For most of my life, I have had deep problems with conformity and belonging. But there are times when I look at how most people seem so good at belonging, how they seem to perfectly fit their positions in life, and sometimes I question my ideas about seeking and expressing uniqueness. On the surface, everything seems easy when you fit-in. People know exactly what to expect from you and they pretty much get it. Most of us, from the earliest age, just want to be popular. We just want to belong.
Perhaps if you are good at belonging and if you find it natural and easy, then this is the life path for you. Who am I to say that you'd be happier, that your life would be richer, that you would realize the purpose and meaning of your life if you were to begin seeking a more authentic life? This is not for me to say because maybe I'm different from you.
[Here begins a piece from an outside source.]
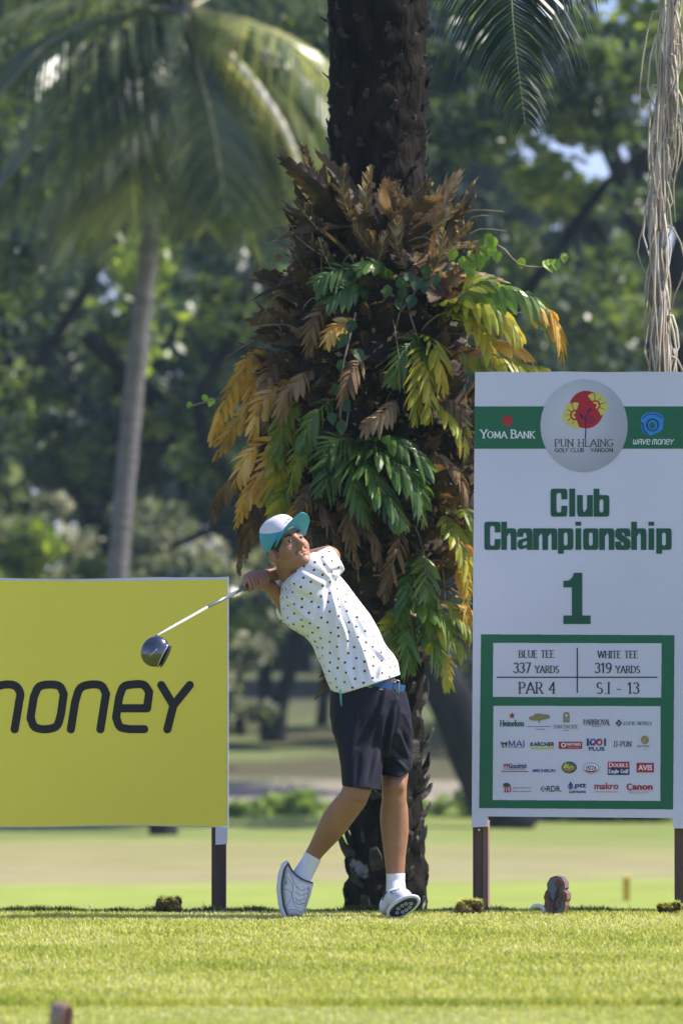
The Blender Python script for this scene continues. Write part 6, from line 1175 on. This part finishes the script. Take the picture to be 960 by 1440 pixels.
hc_ = g_(218.5,916,-.74); fn = Vector((.88,-.10,-.42)).normalized(); cam_ax = Vector((.0,-1,.12)); cam_ax = (cam_ax-fn*cam_ax.dot(fn)).normalized(); th_ = fn.cross(cam_ax); AX = [list(fn), list(cam_ax), list(th_)]
s = SDF(hc_-.09, hc_+.09, .0016); s.ell(hc_, (.055,.036,.061), AX); s.plane(hc_+np.array(fn)*.040, fn, k=.004); V, F = s.mesh(); put('club_head', V, F, [chrome], DR)
s = SDF(hc_-.09, hc_+.09, .0016); s.ell(hc_+np.array(fn)*.030, (.018,.0325,.0555), AX); s.plane(hc_+np.array(fn)*.0445, fn, k=.004); s.plane(hc_+np.array(fn)*.033, -fn); V, F = s.mesh(); put('rim', V, F, [chromeb], DR)
s = SDF(hc_-.09, hc_+.09, .0016); s.ell(hc_+np.array(fn)*.040, (.014,.034,.056), AX, 0); s.plane(hc_+np.array(fn)*.0455, -fn); s.plane(hc_+np.array(fn)*.0515, fn); V, F = s.mesh(); put('club_face', V, F, [blackp_m], DR)
mb = MB(); mb.tube([CL+np.array([.004,.0,.002]), hc_+np.array(th_)*0+np.array([.004,.0,.036])], [.0075,.010], 12); mb.build('hosel', chromeb, DR, True)
mb = MB(); mb.tube([hc_+np.array([-.022,-.034,-.020]), hc_+np.array([.008,-.036,.010])], [.0025,.004], 6); mb.build('sole_weight', chromeb, DR, True)
# ================================================================== SMALL THINGS ON THE TEE
soil_m = mat('clod_soil', (.10,.065,.04), (.03,.02,.014), scale=26, rough=1, bump=.008, bscale=60)
soilr_m = mat('clod_soil_reddish', (.16,.09,.06), (.05,.03,.022), scale=26, rough=1, bump=.008, bscale=60)
def clod(px, py, Y, w_, hh, seed, label, m, green):
    c = P(px, py, Y); root = empty('turf_clod', (c.x, c.y, 0), label, 'turf clod', None); r0 = np.random.default_rng(seed)
    s = SDF((c.x-w_*1.3, Y-w_, -.03), (c.x+w_*1.3, Y+w_, hh*2.2), .0024)
    for i in range(26):
        a = np.array([c.x+r0.uniform(-.8,.8)*w_, Y+r0.uniform(-.5,.5)*w_, r0.uniform(.1,1.0)*hh]); s.ell(a, r0.uniform(.30,.5, 3)*np.array([w_*.9, w_*.8, hh*.8]), None, .004)
    for i in range(40):
        a = np.array([c.x+r0.uniform(-1.1,1.1)*w_, Y-r0.uniform(.3,.8)*w_, r0.uniform(0,1.2)*hh]); s.ell(a, r0.uniform(.004,.011, 3), None, .002, 'sub')
    V, F = s.mesh(); link('soil', me_fast('soil', V, F), m, root, True)
    n = green; k = r0.integers(0, len(V), n*4); N = normals(V, F); k = k[(N[k, 2] > .25)][:n]; p = V[k]
    x, y, z = p.T; a = r0.uniform(0, 6.28, len(k)); L = r0.uniform(.008,.022, len(k)); d = np.stack([np.cos(a)*L, np.sin(a)*L, r0.uniform(-.2,.9, len(k))*L], 1); sd = np.stack([-np.sin(a), np.cos(a), 0*a], 1)*.0014
    VV = np.stack([p-sd, p+sd, p+d], 1).reshape(-1, 3); q = np.arange(len(k))*3; o = link('turf', me_fast('turf', VV, np.stack([q, q+1, q+2], 1), np.repeat(r0.uniform(0,.9,len(k)), 3)), grass_m, root); tag(o, kind='stuff')
clod(236, 1275, 22.35, .050, .058, 1, 'dark clod of turf lying left of the post of the yellow board', soil_m, 900)
clod(659, 1276, 22.25, .052, .052, 2, 'reddish clod of turf leaning on the left post of the championship sign', soilr_m, 1400)
clod(940, 1278, 22.25, .050, .040, 3, 'flat clod of turf beside the right post of the championship sign', soil_m, 1500)
marker_side = mat('marker_wood', (.20,.085,.05), (.12,.05,.03), scale=9, rough=.35, coat=.5, bump=.001); marker_blue = mat('marker_blue_paint', (.085,.13,.18), (.06,.095,.14), scale=14, rough=.35, bump=.001, bscale=60); marker_red = mat('marker_brown_relief', (.13,.045,.025), (.07,.028,.018), scale=16, rough=.4, bump=.002, bscale=60)
def marker(cx, base_py, Y, Hh, Ww, yaw, label, mats):
    c = P(cx, base_py, Y); root = empty('tee_marker', (c.x, Y, 0), label, 'tee marker', 'carved wooden tee markers'); M3 = Matrix.Rotation(yaw, 3, 'Z'); nrm = M3 @ Vector((0,-1,0)); ux = M3 @ Vector((1,0,0))
    out = [(-.62,0),(-.80,.10),(-1.0,.22),(-.92,.36),(-1.02,.46),(-.86,.60),(-.70,.66),(-.74,.80),(-.45,.95),(0,1.0),(.5,.96),(.78,.84),(.82,.70),(.70,.64),(.98,.56),(1.0,.42),(.84,.34),(.86,.26),(.62,0)]
    def W3(u, v, o): return Vector((c.x, Y, 0)) + ux*(u*Ww) + Vector((0,0,v*Hh)) + nrm*o
    mb = MB(); extrude(mb, [W3(u, v, .02) for u, v in out[::-1]], -nrm, .045); mb.build('block', mats[0], root)
    mb = MB(); extrude(mb, [W3(u*.84, .015+v*.93, .0245) for u, v in out[::-1]], -nrm, .006); mb.build('painted_face', mats[1], root)
    r = random.Random(3)
    for u, v, a, b_ in ((.35,.80,.30,.13),(-.62,.50,.22,.11),(-.60,.30,.22,.10),(.10,.52,.14,.06),(.55,.52,.26,.11),(.30,.28,.22,.09),(-.30,.16,.24,.08),(.62,.40,.18,.06),(.02,.10,.14,.07),(-.1,.34,.13,.05)):
        mb = MB(); extrude(mb, [W3(u+a*math.cos(t)*(1+.18*math.sin(5*t+u)), v+b_*math.sin(t)*(1+.18*math.sin(4*t)), .030) for t in np.linspace(0, 2*math.pi, 15)[:-1]][::-1], -nrm, .008); mb.build('carved_petal', mats[2], root)
    mb = MB()
    for q in ([(-.1,.02),(-.05,.3),(.1,.52),(.35,.74)], [(-.05,.25),(-.35,.42),(-.6,.5)], [(.05,.4),(.3,.5),(.55,.52)], [(0,.12),(.25,.24),(.3,.28)]): mb.tube([W3(u, v, .028) for u, v in q], .0028, 5)
    mb.build('carved_stem', blackp_m, root, True)
marker(783, 1287, 22.2, S(56, 22.2), S(17.5, 22.2), math.radians(-24), 'carved wooden tee marker with grey-blue face standing under the championship sign', (marker_side, marker_blue, marker_red))
pale_side = mat('marker_pale_wood', (.34,.23,.18), (.25,.16,.12), scale=9, rough=.45)
marker(86, 1487, 13.9, S(86, 13.9), S(12, 13.9), math.radians(50), 'out-of-focus wooden tee marker poking up at the bottom left corner', (pale_side, marker_red, marker_red))
white_p = mat('white_plastic', (.80,.80,.80), rough=.35)
def tee(px, Y, lay, label, name='golf_tee'):
    c = P(px, 1286, Y); mb = MB()
    if not lay: mb.tube([(c.x,Y,-.01),(c.x,Y,.028),(c.x,Y,.033),(c.x,Y,.036)], [.0022,.0024,.0048,.0056], 12)
    o = mb.build(name, white_p, None, True); tag(o, label, 'golf tee')
tee(127, 22.35, False, 'small white golf tee pushed in the turf under the yellow board')
# bent white plume lying against the marker
mb = MB(); mb.tube(catmull([P(743,1279,22.2), P(750,1274,22.2), P(758,1274,22.2), P(764,1279,22.2), P(763,1285,22.2)], 14), [.001,.003,.005,.0065,.0075,.008,.0085,.009,.0095,.0095,.009,.008,.007,.006], 10)
tag(mb.build('broken_tee', white_p, None, True), 'bent white plastic scrap lying beside the carved tee marker', 'litter')
# yellow stake far out on the fairway
Y = 52; q = P(880, 1234, Y); gz = float(ground_z(q.x, Y)); mb = MB(); h2 = (q.z-gz)/2
mb.box((q.x, Y, gz+h2), (S(4.6, Y), S(4.6, Y), h2+.0)); mb.add([(q.x-S(4.6,Y), Y-S(4.6,Y), q.z), (q.x+S(4.6,Y), Y-S(4.6,Y), q.z), (q.x+S(4.6,Y), Y+S(4.6,Y), q.z), (q.x-S(4.6,Y), Y+S(4.6,Y), q.z), (q.x, Y, q.z+S(4,Y))], [(0,1,4),(1,2,4),(2,3,4),(3,0,4)])
tag(mb.build('yellow_stake', mat('stake_paint', (.60,.38,.03), (.5,.3,.03), scale=6, rough=.6), None), 'yellow wooden stake out of focus on the fairway, right of the tee marker', 'stake')
# ---- air: the far trees fade a little
if HAZE:
    hm = bpy.data.materials.new('haze'); hm.use_nodes = True; N = hm.node_tree.nodes; N.remove(N['Principled BSDF']); v = N.new('ShaderNodeVolumePrincipled')
    v.inputs['Color'].default_value = (.55,.78,1,1); v.inputs['Density'].default_value = HAZE; v.inputs['Anisotropy'].default_value = .3; hm.node_tree.links.new(v.outputs[0], N['Material Output'].inputs['Volume'])
    mb = MB(); mb.box((0, 430, 16), (520, 490, 20)); o = mb.build('haze', hm); tag(o, kind='stuff')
In my life, I have always found it possible, but extremely difficult, to belong. I certainly know how to fit-in. I absolutely believe in being appropriate in a setting or situation. But, when I have any real choice in the matter (my free time, etc.), I'd much rather be real, honest, and authentic. Because I find it so difficult and unpleasant to be fake and conform, I'd just rather be myself to the extent that it is allowed. If I'm judged harshly, shunned by a group, or lose a friend just for being myself and living according to what my experience and intuition tells me is right...then this is a price I'm willing to pay for the happiness and meaning I've found on this path of unique experience and self-discovery. But maybe you don't find it difficult to fit-in. Maybe you get great joy from belonging, from being popular, and from being accepted by the the larger community.
Everything I do as Abscondo is talking to just one part of you. Maybe that part only exists in some of you or maybe everyone feels like I do to some extent...I don't know. But I'm talking to that part of you that finds it hard to belong to a world that sometimes seems insane. My thoughts and ideas have to do with that part of your soul that screams out in situations in which you are stifled by the crowd, limited by your family, judged by your friends, and questioned by society in general. If this is how you sometimes feel, then I think you'll find some of what I'm saying interesting.